Aim of the task
Up to and including the line that contains "R_ = math.radians", write out each line of the material from its first line, exactly.
============================================================
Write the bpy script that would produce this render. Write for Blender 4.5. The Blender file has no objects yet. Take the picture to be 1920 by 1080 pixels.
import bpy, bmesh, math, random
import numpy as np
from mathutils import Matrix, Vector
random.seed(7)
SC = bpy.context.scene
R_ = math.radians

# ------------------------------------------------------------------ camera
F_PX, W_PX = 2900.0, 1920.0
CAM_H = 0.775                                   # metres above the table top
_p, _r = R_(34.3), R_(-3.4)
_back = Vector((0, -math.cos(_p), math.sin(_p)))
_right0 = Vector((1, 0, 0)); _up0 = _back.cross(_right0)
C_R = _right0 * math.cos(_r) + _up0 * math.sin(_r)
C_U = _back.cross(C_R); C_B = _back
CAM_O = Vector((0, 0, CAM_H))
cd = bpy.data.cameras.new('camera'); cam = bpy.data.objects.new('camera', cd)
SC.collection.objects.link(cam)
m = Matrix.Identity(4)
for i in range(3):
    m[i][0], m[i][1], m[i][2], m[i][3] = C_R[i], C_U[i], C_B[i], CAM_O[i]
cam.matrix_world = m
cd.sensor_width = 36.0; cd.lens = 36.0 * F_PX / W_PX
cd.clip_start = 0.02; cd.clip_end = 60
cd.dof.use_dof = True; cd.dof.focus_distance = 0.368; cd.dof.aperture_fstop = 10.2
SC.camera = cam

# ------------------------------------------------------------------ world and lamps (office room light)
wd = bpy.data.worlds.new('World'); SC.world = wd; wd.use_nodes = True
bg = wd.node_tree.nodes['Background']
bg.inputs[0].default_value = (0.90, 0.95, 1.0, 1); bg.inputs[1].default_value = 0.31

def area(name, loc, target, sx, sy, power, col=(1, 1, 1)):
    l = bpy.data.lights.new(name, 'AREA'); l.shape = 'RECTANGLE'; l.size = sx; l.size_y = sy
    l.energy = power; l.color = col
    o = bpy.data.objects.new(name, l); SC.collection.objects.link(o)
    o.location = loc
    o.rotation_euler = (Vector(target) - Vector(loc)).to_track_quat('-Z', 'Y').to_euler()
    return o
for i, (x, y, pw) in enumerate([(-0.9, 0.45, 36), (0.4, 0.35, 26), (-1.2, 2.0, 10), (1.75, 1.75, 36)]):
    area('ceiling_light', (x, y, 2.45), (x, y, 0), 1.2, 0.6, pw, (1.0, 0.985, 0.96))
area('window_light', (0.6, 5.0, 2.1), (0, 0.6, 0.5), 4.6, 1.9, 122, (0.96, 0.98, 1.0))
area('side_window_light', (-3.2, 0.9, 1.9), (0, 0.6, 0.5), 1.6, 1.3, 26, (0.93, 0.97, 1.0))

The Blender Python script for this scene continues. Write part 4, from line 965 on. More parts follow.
============================================================
Expected answer
Write the bpy script that would produce this render. Write for Blender 4.5. The Blender file has no objects yet. Take the picture to be 1920 by 1080 pixels.
import bpy, bmesh, math, random
import numpy as np
from mathutils import Matrix, Vector
random.seed(7)
SC = bpy.context.scene
R_ = math.radians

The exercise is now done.